Failing to pacify the Egyptian people has contributed to the continued destruction of the country’s vital tourist industry. Inflation and unemployment continue to rise and the Muslim Brotherhood’s attempt to replace local elected officials with Islamist hard-liners has led to further discontent.

Having neither pleased, nor effectively suppressed, the Egyptian populace, Morsi’s fall will be much swifter than his rise; Already, the Muslim Brotherhood is purging the government, in a desperate race to tighten its failing grip on the country; Egyptian Foreign Minister Mohamed Kamel Amr resigned Tuesday. Reports out of Egypt reveal that five other government ministers have also stepped down since the weekend’s massive anti-government protests began.

Specifically; the protesters are calling on Morsi to resign. Should he not do so, it is almost certain that the military will assume control of the government and remove him.
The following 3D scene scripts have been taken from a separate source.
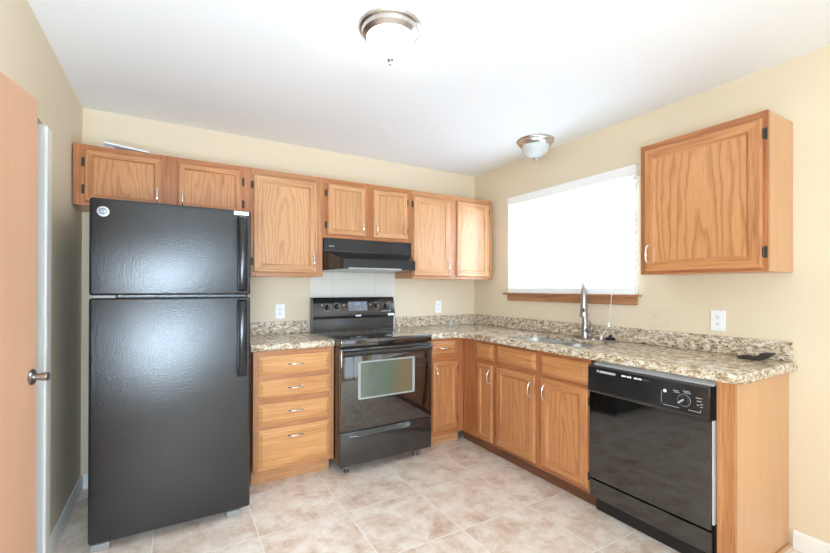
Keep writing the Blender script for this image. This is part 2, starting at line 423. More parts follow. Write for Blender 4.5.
def bow_pull(F, u, v, n, L, vertical, parent, mat='chrome'):
    bm = bmesh.new(); pts = []; rs = []
    for i in range(13):
        t = i / 12 * 2 - 1
        h = 0.004 + 0.020 * (1 - t * t) ** 0.55
        a = t * L / 2
        pts.append(F(u + (0 if vertical else a), v + (a if vertical else 0), n + h))
        rs.append(0.0052 - 0.0014 * abs(t) + (0.0025 if i in (0, 12) else 0))
    tube(bm, pts, rs, 8)
    for s in (-1, 1):
        a = s * L / 2
        lathe(bm, [(0, 0), (0.008, 0), (0.007, 0.004), (0, 0.005)], F(u + (0 if vertical else a), v + (a if vertical else 0), n), F.nrm(), 12)
    return obj('handle', bm, mat, parent, smooth=0.9)

def hinges(F, u, v0, v1, n, parent, side):
    for v in (v0 + 0.075, v1 - 0.075):
        bm = bmesh.new()
        F.box(bm, u, u + side * 0.016, v - 0.027, v + 0.027, n, n + 0.004, bev=0.001, seg=1)
        tube(bm, [F(u + side * 0.003, v - 0.022, n + 0.009), F(u + side * 0.003, v + 0.022, n + 0.009)], 0.0048, 8)
        obj('hinge', bm, 'hinge', parent, smooth=0.7)

DOORP = [(0, 0), (0, 0.010), (0.004, 0.016), (0.009, 0.019), (0.052, 0.019), (0.056, 0.014), (0.063, 0.0105)]
def cab_door(F, u0, u1, v0, v1, n, parent, handle=None, hinge=None, panel='oakC', narrow=False, label=None):
    bm = bmesh.new()
    k = 0.72 if narrow else 1.0
    prof = [(i * k if i > 0.01 else i, n + h) for i, h in DOORP]
    profile_panel(bm, F, u0, u1, v0, v1, prof)
    d = obj('door', bm, [tm('oakV'), tm('oakH'), tm(panel)], parent, label=label)
    if handle:
        hu, hv = handle; bow_pull(F, hu, hv, n + 0.019, 0.095, True, d)
    if hinge == 'lo': hinges(F, u0, v0, v1, n, d, -1)
    if hinge == 'hi': hinges(F, u1, v0, v1, n, d, 1)
    return d

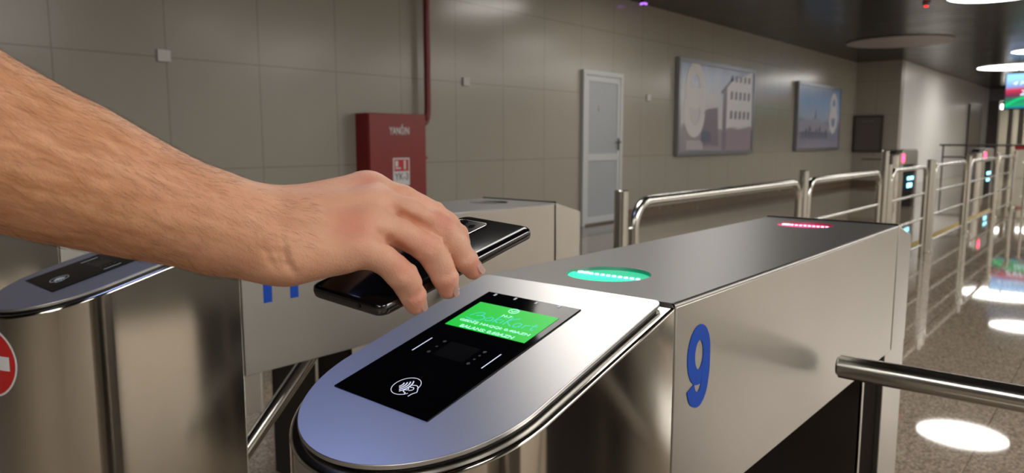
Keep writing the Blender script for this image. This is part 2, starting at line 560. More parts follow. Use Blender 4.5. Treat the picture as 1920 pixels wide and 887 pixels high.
def make_reader(root, lit):
    """card reader set in the sloping face; local x,s on the plane of the face"""
    ang = math.radians(1.75)
    c, s_ = math.cos(ang), math.sin(ang)
    ex = Vector((c, -s_ * math.cos(TH), -s_ * math.sin(TH)))
    es = Vector((s_, c * math.cos(TH), c * math.sin(TH)))
    ez = ex.cross(es).normalized()
    # the frame is centred on the middle of the glass
    cx, cs = -.021, -.171
    off = .0042
    o = Vector((cx, cs * math.cos(TH), ZT + cs * math.sin(TH))) + ez * off
    M = basis(o, ex, es, ez)

    def L(x, s):    # plane coordinates measured in the photo -> local to the glass
        dx, ds = x - cx, s - cs
        return (c * dx - s_ * ds, s_ * dx + c * ds)
    hw, hl = .0702, .1186
    g = obj('reader_panel', xf(box(-hw, hw, -hl, hl, -.003, .0008), M), GLASS_BLACK, root, bevel=.0006)
    up = .0009
    # screen
    a = L(-.0765, -.0785); b_ = L(.0405, -.1425)
    obj('display_screen', xf(box(a[0], b_[0], b_[1], a[1], up, up + .0003), M), SCREEN_GREEN if lit else SCREEN_OFF, g, smooth=False)
    zt = up + .0003
    T = lambda x, y: M @ Matrix.Translation((x, y, zt))
    if lit:
        p = L(-.0165, -.125)
        obj('screen_text', xf(fit_text('GED\u0130\u015e HAQQI: 0.40AZN', .104, .0072, .0003, 0, .012), T(*p)), SCREEN_TXT, g, smooth=False)
        p = L(-.0175, -.1365)
        obj('screen_text', xf(fit_text('BALANS: 0.60AZN', .079, .0058, .0003, 0, .012), T(*p)), SCREEN_TXT, g, smooth=False)
        p = L(-.018, -.0995)
        obj('screen_text', xf(fit_text('N-7', .0135, .0052, .0003, 0, .012), T(*p)), SCREEN_TXT, g, smooth=False)
        # tick in a ring
        p = L(-.0188, -.0860)
        bm = bmesh.new()
        stroke(bm, [(p[0] + .0068 * math.cos(t), p[1] + .0048 * math.sin(t)) for t in [2 * math.pi * q / 28 for q in range(29)]], .0011, zt, zt + .0004)
        stroke(bm, [(p[0] - .0034, p[1] + .0002), (p[0] - .0008, p[1] - .0022), (p[0] + .0040, p[1] + .0024)], .0012, zt, zt + .0004)
        obj('tick_symbol', xf(bm, M), SCREEN_TXT, g, smooth=False)
        # script lettering of the card scheme
        bm = bmesh.new()
        S = lambda pts, w_=.0013: stroke(bm, smooth_path([(L(*q)[0], L(*q)[1]) for q in pts]), w_, zt, zt + .00025)
        S([(-.0640, -.1120), (-.0610, -.1060), (-.0560, -.1020), (-.0500, -.1015), (-.0480, -.1045), (-.0510, -.1080), (-.0560, -.1095)])
        S([(-.0560, -.1095), (-.0490, -.1080), (-.0435, -.1095), (-.0415, -.1135), (-.0450, -.1180), (-.0520, -.1195), (-.0590, -.1180), (-.0660, -.1165)])
        S([(-.0300, -.1090), (-.0330, -.1075), (-.0365, -.1085), (-.0385, -.1120), (-.0370, -.1155), (-.0335, -.1160), (-.0305, -.1130), (-.0300, -.1090), (-.0295, -.1150)])
        S([(-.0250, -.1010), (-.0258, -.1160)], .0014)
        S([(-.0190, -.1075), (-.0250, -.1115), (-.0190, -.1160)], .0013)
        S([(-.0150, -.1085), (-.0155, -.1160)], .0014)
        S([(-.0150, -.1040), (-.0150, -.1053)], .0016)
        S([(-.0090, -.0985), (-.0100, -.1170)], .0015)
        S([(.0010, -.0990), (-.0094, -.1080), (.0010, -.1175)], .0014)
        S([(.0115, -.1095), (.0080, -.1080), (.0045, -.1092), (.0030, -.1130), (.0050, -.1168), (.0085, -.1168), (.0112, -.1135), (.0115, -.1095), (.0120, -.1165)])
        S([(.0165, -.1090), (.0165, -.1165)]); S([(.0165, -.1120), (.0190, -.1093), (.0225, -.1088)])
        S([(.0285, -.1040), (.0275, -.1130), (.0290, -.1165), (.0325, -.1160)]); S([(.0245, -.1085), (.0325, -.1080)])
        obj('scheme_logo', xf(bm, M), LOGO_TXT, g, smooth=False)
        for q in ((-.0718, -.0546), (-.0394, -.0560), (-.0072, -.0568), (.0250, -.0560)):
            p = L(*q)
            obj('status_led', xf(box(p[0] - .0015, p[0] + .0015, p[1] - .0040, p[1] + .0010, up, up + .0003), M), LED_GREY, g, smooth=False)
    for x in (-.0685, .0318):
        p = L(x, -.1855)
        obj('marker_line', xf(box(p[0] - .0006, p[0] + .0006, p[1] - .0150, p[1] + .0150, up, up + .0002), M), ICON if lit else ICON_DIM, g, smooth=False)
    # barcode window with its small lamps
    p = L(-.018, -.1845)
    bm = bmesh.new()
    bx(bm, p[0] - .0215, p[0] + .0215, p[1] - .0150, p[1] + .0150, up, up + .0002)
    obj('scanner_window', xf(bm, M), plain('scanner_glass', (.005, .005, .006), .18, spec=.12), g, smooth=False)
    for dx, dy in ((-.030, .012), (-.030, 0), (-.030, -.012), (.030, .012), (.030, .004), (.030, -.004), (.030, -.013)):
        bm = disc(bmesh.new(), (p[0] + dx, p[1] + dy), .0014 if abs(dy) < .01 else .0021, up, up + .0002, 12)
        obj('scanner_lamp', xf(bm, M), plain('scanner_lamp_grey', (.05, .045, .045), .4), g, smooth=False)
    # contactless symbol: ring, four waves, hand holding a card
    p = L(-.0185, -.2570)
    bm = bmesh.new()
    def A(r, a0, a1, w_, n=20, ox=0, oy=0):
        stroke(bm, [(p[0] + ox + r * math.cos(math.radians(a0 + (a1 - a0) * q / n)), p[1] + oy + r * math.sin(math.radians(a0 + (a1 - a0) * q / n))) for q in range(n + 1)], w_, up, up + .0002)
    A(.0150, 5, 325, .0006, 48)
    for q in range(4):
        A(.0050 + .0032 * q, -42, 42, .0013, 12, -.0105, 0)
    H2 = lambda pts, w_=.0008: stroke(bm, smooth_path([(p[0] + a_, p[1] + c_) for a_, c_ in pts], 4), w_, up, up + .0002)
    H2([(.0045, .0035), (.0085, .0050), (.0120, .0045), (.0160, .0010), (.0195, -.0035)])
    H2([(.0045, .0035), (.0035, .0015), (.0060, .0005), (.0100, .0010), (.0120, -.0020), (.0090, -.0050)])
    H2([(.0035, -.0015), (.0060, -.0020), (.0070, -.0045), (.0040, -.0060), (.0055, -.0085), (.0085, -.0090), (.0100, -.0120)])
    H2([(.0195, -.0035), (.0170, -.0080), (.0165, -.0125)])
    obj('contactless_symbol', xf(bm, M), ICON if lit else ICON_DIM, g, smooth=False)
    return g


def make_indicator(root, y, hot, lens, led, on=True):
    cx = -.016
    r = .0550
    o = obj('indicator_lamp', disc(bmesh.new(), (cx, y), r, ZT - .008, ZT - .0045, 64), lens, root)
    # brighter half, the LED glow put into its colour; the row runs along its edge
    a0 = math.radians(182); a1 = math.radians(358)
    pts = arc((cx, y), r - .001, a0, a1, 30)
    rot = Matrix.Rotation(math.radians(2), 4, 'Z')
    bm = prism(bmesh.new(), pts, ZT - .0045, ZT - .0025)
    T = Matrix.Translation((cx, y, 0)) @ rot @ Matrix.Translation((-cx, -y, 0))
    obj('lamp_face', xf(bm, T), hot, o, smooth=False)
    bm = bmesh.new()
    for q in range(11):
        disc(bm, (cx - .042 + .0088 * q, y - .004 + (.0015 if q < 2 else 0)), .0030 if q > 1 else .0042, ZT - .0025, ZT - .0008, 10)
    obj('led_row', xf(bm, T), led, o, smooth=False)
    return o


def hub_and_arms(root, arm=True):
    """tripod on the left side of the cabinet: hub with three bars"""
    c = Vector((-HW - .045, .535, .862))
    al = math.radians(54.7356)
    a = Vector((-math.cos(al), 0, -math.sin(al)))
    e1 = Vector((-math.sin(al), 0, math.cos(al)))
    bm = bmesh.new()
    tube(bm, [c - a * .075, c - a * .02, c + a * .02, c + a * .05, c + a * .062], .05, 28, True, [.052, .058, .058, .045, .02])
    hub = obj('tripod_hub', bm, STEEL_TUBE, root, bevel=.002)
    bm = bmesh.new()
    tube(bm, [(-HW + .002, .535, .885), (-HW - .012, .535, .885)], .085, 36)
    obj('mounting_collar', bm, STEEL_SIDE, hub, bevel=.003)
    for q in range(3):
        rot = Matrix.Rotation(math.radians(120 * q), 3, a)
        d = rot @ Vector((-1, 0, 0))
        s = c + (rot @ e1) * .035 + d * .01
        e = s + d * (.505 if q == 0 else .50)
        bm = bmesh.new()
        tube(bm, [s, s + (e - s) * .5, e - d * .003, e], .0195, 24, True, [.0195, .0195, .0195, .0165])
        bar = obj('barrier_bar', bm, STEEL_TUBE, root)
        if q == 0:
            bm = bmesh.new(); tube(bm, [e - d * .002, e + d * .0015], .0150, 24)
            obj('bar_end_cap', bm, BLACK, bar)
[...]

The Muslim Brotherhood, seeing their brief rule about to be snuffed out, may push him out before the expiration of the military’s deadline, tomorrow. His only sliver of hope for survival is to announce sweeping reforms, within the next 24 hours; something that seems unlikely. Even if he were to do so, the tightrope he would be walking will, likely, snap and hurl him into the abyss: Go too far with reform, and his Brotherhood masters will be displeased; go not far enough and the demonstrators will continue their calls for his removal.